Right! You've finally expressed a problem and how fractals can help with it. And you are right. Except, as I say, we can use alternative upscaling algorithms. Fractal encodes don't necessarily have the advantage. The current, principle implementation of the early fractal research that I know of is the GenuineFractals upscaling PhotoShop plugin, that does a good job, but can still be rivalled by other methods. When tackling higher-resolutions (no different to this gen rendering sub-HD and upscaling), there are penty of possible approaches, especially for a simple quadrupling of pixel resolution.

Try and handle a a retina(ipad) wall if you can.

In information transmission, reception and emission, fractal is perfect exact mathematical solution.

All in the computer is information, it is very possible that fractal encoding is also perfect method, though this has yet to be seen.

Remember that the brain is nothing more than a network, which seems to use fractal structure in its design.

Infinite resolution will always surpass any finite resolution however big.

 

[Shifty Geezer]

Look dude you see the image of the eye by the eye in the pic of the eye of the youtube vid. You say it is lossy, but see it clearly, the original pixelated one is the one that looks lossy in comparison.

Lossy means information is removed. Fractal encoding removes original information, just like JPEG. It replaces it with other information that approximates the source, which in this case intrinsically interpolates 'detail'. I look at the results of that upscale and I see blocks of colour with a bit of blur and edge disruption. It's nothing like that eye would look if taken at the high detail. It's just a fancy upscale.

If instead of using it to try and compress but instead to try and represent faithfully the algorithms would likely be subject to modification.

Okay, if not compressing it could be used to ecnode an original at full quality and then upscale it by interpolating information. That's still just a fancy upscaler though, and a cmoputational expensive one. GenuineFractals has been around since 1997, and its results are still obviously upscaled. The original pixels can still be seen in the results, only splodged around a bit to break up their edges, as it were. There is no regeneration of crisp detail. The only way you get that is to capture more information, or to render more information. That's why current graphics are representations of vectors, and not bitmaps. We already have perfect zoom and such, of finite datasets limiting what we can do and the qualities we can achieve. Fractals aren't going to solve that because they are limited in the types of information they can express.

 

[steampoweredgod]

Lossy means information is removed. Fractal encoding removes original information, just like JPEG. It replaces it with other information that approximates the source, which in this case intrinsically interpolates 'detail'. I look at the results of that upscale and I see blocks of colour with a bit of blur and edge disruption. It's nothing like that eye would look if taken at the high detail. It's just a fancy upscale.

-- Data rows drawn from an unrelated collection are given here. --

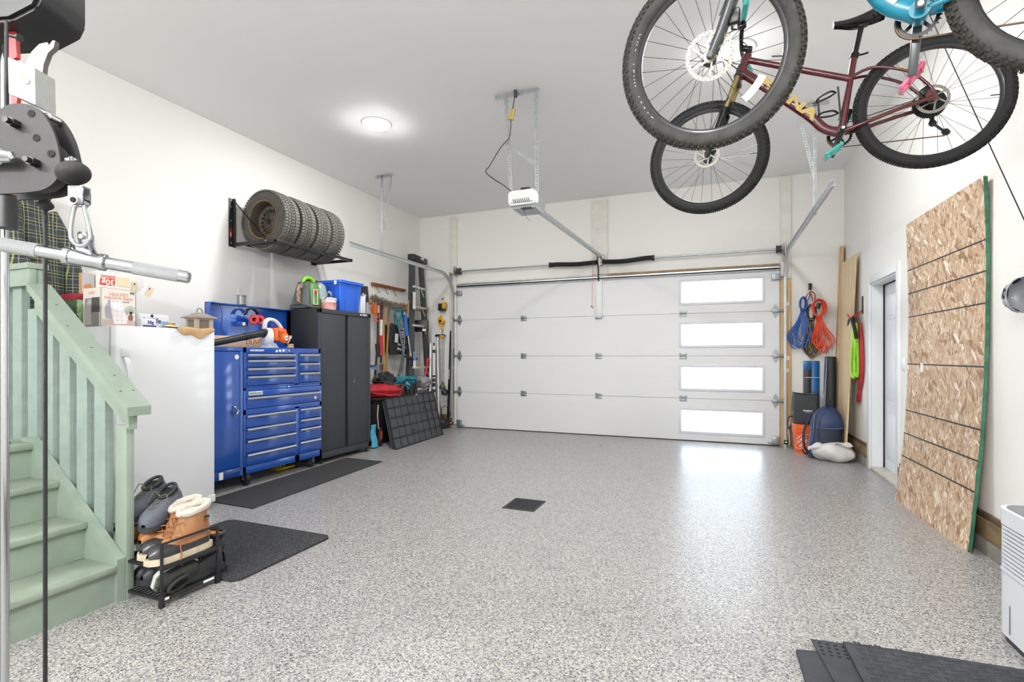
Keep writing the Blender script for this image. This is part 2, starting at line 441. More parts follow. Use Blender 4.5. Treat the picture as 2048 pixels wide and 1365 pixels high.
# ------------------------------------------------------------------ tracks
def track(x, yend, sg, label, hy):
    t = thing('door_track', label, 'door track', (x, 7.66, 0), group=None)
    pts = [(x, 7.665, .0), (x, 7.665, 2.20)]
    for k in range(1, 11):
        a = R(9*k); pts.append((x, 7.665-.39*(1-math.cos(a)), 2.20+.39*math.sin(a)))
    pts.append((x, yend, 2.60))
    w, d, th = .052, .03, .004   # C profile open to the door side
    prof = [(-d/2, -w/2), (d/2, -w/2), (d/2, -w/2+th), (-d/2+th, -w/2+th), (-d/2+th, w/2-th), (d/2, w/2-th), (d/2, w/2), (-d/2, w/2)]
    if sg > 0: prof = [(-a, bq) for a, bq in prof]
    tk = MB().sweep(prof, pts, (1, 0, 0))
    build(tk, 'rail', mat('galvanized rail', '#d0d4d6', .35, .45, var=.08, vs=20), t, ang=25)
    hg = MB(); hg.perf((x-sg*-.02, hy, 2.575), (x-sg*-.02, hy, HC-.0), .032, .003, (0, 1, 0)); hg.perf((x+sg*.02, hy, 2.575), (x+sg*.02, hy, HC), .032, .003, (1, 0, 0))
    build(hg, 'hanger', M_galv, t, smooth=False)
    hg = MB(); hg.perf((x-.12, hy, HC-.02), (x+.14, hy, HC-.02), .034, .003, (0, 0, 1)); hg.bb((x-.12, hy, HC-.004), (x+.14, hy+.034, HC))
    build(hg, 'ceiling_angle', M_galv, t, smooth=False)
    hg = MB(); hg.perf((x+.13*(1 if sg < 0 else -1), hy+.004, HC-.02), (x+.02, hy+.004, 2.93), .03, .003, (1, 0, 0) if sg < 0 else (1, 0, 0))
    build(hg, 'brace', M_galv, t, smooth=False)
    for z in (.35, 1.0, 1.9): build(MB().bb((x-.004, 7.66, z), (x+.004, 7.715, z+.05)).bb((x-sg*0, 7.708, z), (x+sg*.05, 7.714, z+.05)), 'jamb_bracket', M_galv, t)
    build(MB().bb((x-.03, 7.60, 2.50), (x-.026, 7.72, 2.64)), 'flag_plate', M_galv, t)
track(-4.15, 5.04, -1, 'galvanized door track curving back along the left wall above the ladder', 5.705)
track(.875, 4.70, 1, 'galvanized door track bending back beside the coiled cords and right wall', 5.61)

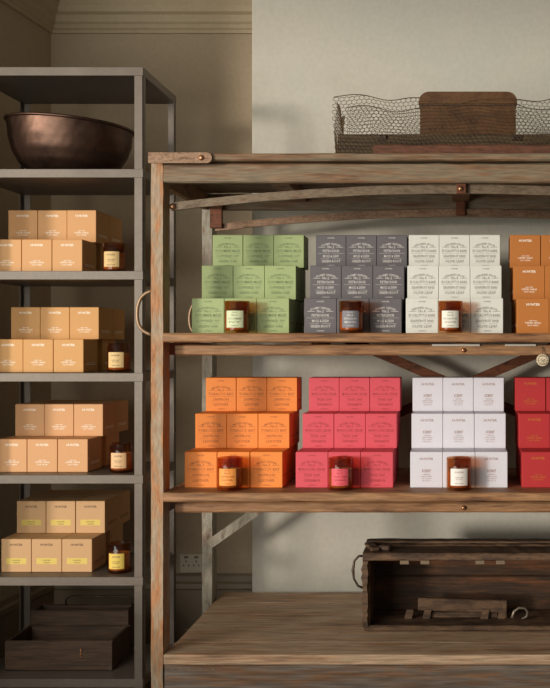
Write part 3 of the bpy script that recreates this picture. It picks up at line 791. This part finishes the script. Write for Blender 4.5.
# case
ky = 3.22; kx0, kx1 = PX(420, ky), PX(516, ky); kz1 = PZ(92.5, ky); kz0 = zt+.0105; kd = .17
t = thing('leather_case', ((kx0+kx1)/2, ky+kd/2, kz0), 'brown case with rounded top corners standing inside the wire basket', 'case')
def rrect(x0, x1, z0, z1, r, n=6):
    out = [(x0, z0), (x1, z0)]
    for cx, cz, a0 in ((x1-r, z1-r, 0), (x0+r, z1-r, math.pi/2)):
        out += [(cx+r*math.cos(a0+math.pi/2*k/n), cz+r*math.sin(a0+math.pi/2*k/n)) for k in range(n+1)]
    return out
b = MB(); b.prism(rrect(kx0, kx1, kz0, kz1, .03), ky+.004, ky+kd); b.build('case_body', leather_m, t)
b = MB(); zl = kz1-.034
b.prism(rrect(kx0-.004, kx1+.004, zl, kz1+.003, .032), ky, ky+kd+.004); b.build('lid', leather_m, t)
b = MB()
for z in (zl-.004, ): b.box(kx0, kx1, ky+.001, ky+.004, z-.004, z, bev=.0008)
b.build('seam', pbr('dark_seam', lin(58, 36, 20), .6), t)
# red-brown plank in front
b = MB(); b.board(PX(373, 3.05), .50, 3.05, 3.085, zt, PZ(144.5, 3.05), n=26, amp=.0014)
tag(b.build('weathered_plank', plank_m, loc=(.1, 3.06, zt)), 'long red-brown weathered plank lying along the rack top before the wire basket', 'plank')

# ------------------------------------------------------------ round tag under the upper shelf rail
ty = TF+.046; tx, tz = PX(542.5, ty), PZ(360, ty)
t = thing('round_tag', (tx, ty, tz), 'small round cream tag hanging below the upper shelf rail at right', 'tag')
b = MB(); r = .0185
b.lathe([(.0001, -.002), (r-.002, -.002), (r, -.001), (r, .001), (r-.002, .002), (.0001, .002)], seg=28, fn=lambda v: Vector((v.x+tx, ty-.006-v.z, v.y+tz))); ds = b.build('disc', cream_m, t)
b = MB(); dr = pbr('tag_mark', lin(120, 98, 72), .6)
b.tube([(tx+.0135*math.cos(a), ty-.0085, tz+.0135*math.sin(a)) for a in [2*math.pi*k/24 for k in range(24)]], .0007, seg=4, closed=True)
b.tube([(tx-.006, ty-.0085, tz+.003), (tx, ty-.0085, tz-.001), (tx+.007, ty-.0085, tz+.002)], .0008, seg=4)
b.tube([(tx-.005, ty-.0085, tz-.006), (tx+.005, ty-.0085, tz-.005)], .0008, seg=4)
b.build('marking', dr, ds)
b = MB(); b.tube([(tx, ty-.006, tz+r-.002), (tx+.001, ty-.004, tz+r+.008), (tx, ty, tz+r+.02)], .0012, seg=6); b.build('cord', wick_m, t)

Okay, if not compressing it could be used to ecnode an original at full quality and then upscale it by interpolating information. That's still just a fancy upscaler though, and a cmoputational expensive one. GenuineFractals has been around since 1997, and its results are still obviously upscaled. The original pixels can still be seen in the results, only splodged around a bit to break up their edges, as it were. There is no regeneration of crisp detail. The only way you get that is to capture more information, or to render more information. That's why current graphics are representations of vectors, and not bitmaps. We already have perfect zoom and such, of finite datasets limiting what we can do and the qualities we can achieve. Fractals aren't going to solve that because they are limited in the types of information they can express.

It is believed by many, even some of the greatest of minds of the past and present, that the universe itself may be a mathematical structure.

If reality itself turns out to be fractal in nature. you will find that an exact representation will also be fractal in nature.